Why I Relate to Rhapsody

            I relate both to the evocative music and the emotive backstory. As a magazine editor, I’ve often had to write to deadline with other projects on my plate. Here are two book examples.

 In 1990, as ghostwriter for Stephen R. Covey, I prepared Principle-Centered Leadership in about 100 days with several other projects competing for my attention. And, in 1994, I Covey asked me to help deliver a complete manuscript of the new book First Things First in 100 days, as the book, coauthored with Roger and Rebecca Merrill, was already one year past due. Again, under deadline pressure, we delivered.
            I also relate to how Gershwin suddenly saw on paper the complete construction of the rhapsody, from beginning to end. I have likewise been blessed with such revelation in my writing over the past 50 years, enabling me to be highly prolific while never missing a deadline.  

Dickins of a Time

            After touring America, Charles Dickins was back in England. Despite his earlier success, he found himself owing money to his publisher, and his new novel was not selling well. Fearful that his career was declining, Dickens desperately wanted to write something that would be very popular with the public. On Oct. 5, 1843, Dickens gave a speech in Manchester at a benefit for an organization that brought education and culture to the working masses.
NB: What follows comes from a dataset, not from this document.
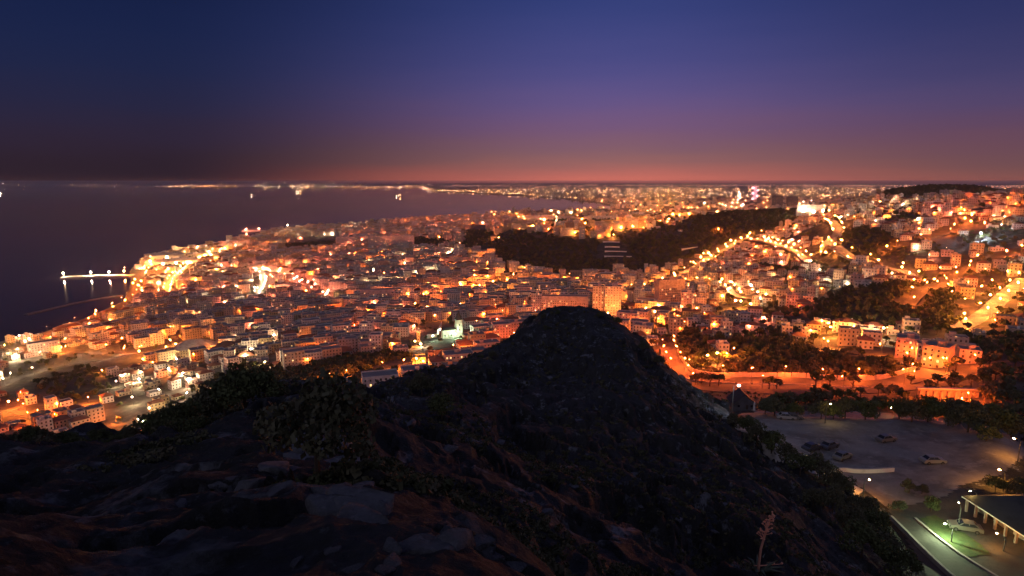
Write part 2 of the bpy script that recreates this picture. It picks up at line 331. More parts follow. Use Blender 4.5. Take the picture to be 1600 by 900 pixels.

            Dickens, 31 at the time, shared the stage with Benjamin Disraeli, who would later become Britain’s prime minister. Addressing the working-class residents of Manchester affected Dickens deeply. Following his speech he took a long walk, and while thinking of the plight of exploited child workers he conceived the idea for A Christmas Carol. Returning to London, Dickens took more walks at night, working out the story in his head. Wanting and needing the book to be available by Christmas, Dickins wrote with astonishing speed, finishing the classic in six weeks while also continuing to write installments of Martin Chuzzlewit.

Lesson:  We may have the blues and be bothered with other projects and priorities and yet produce a masterpiece in 100 days or less, as Gershwin and Dickins did, and as I have tried to do so often over 50 years as a writer/editor/publisher of magazines and books . . . with the help of an illuminating spirit that reveals “the complete composition from beginning to end”.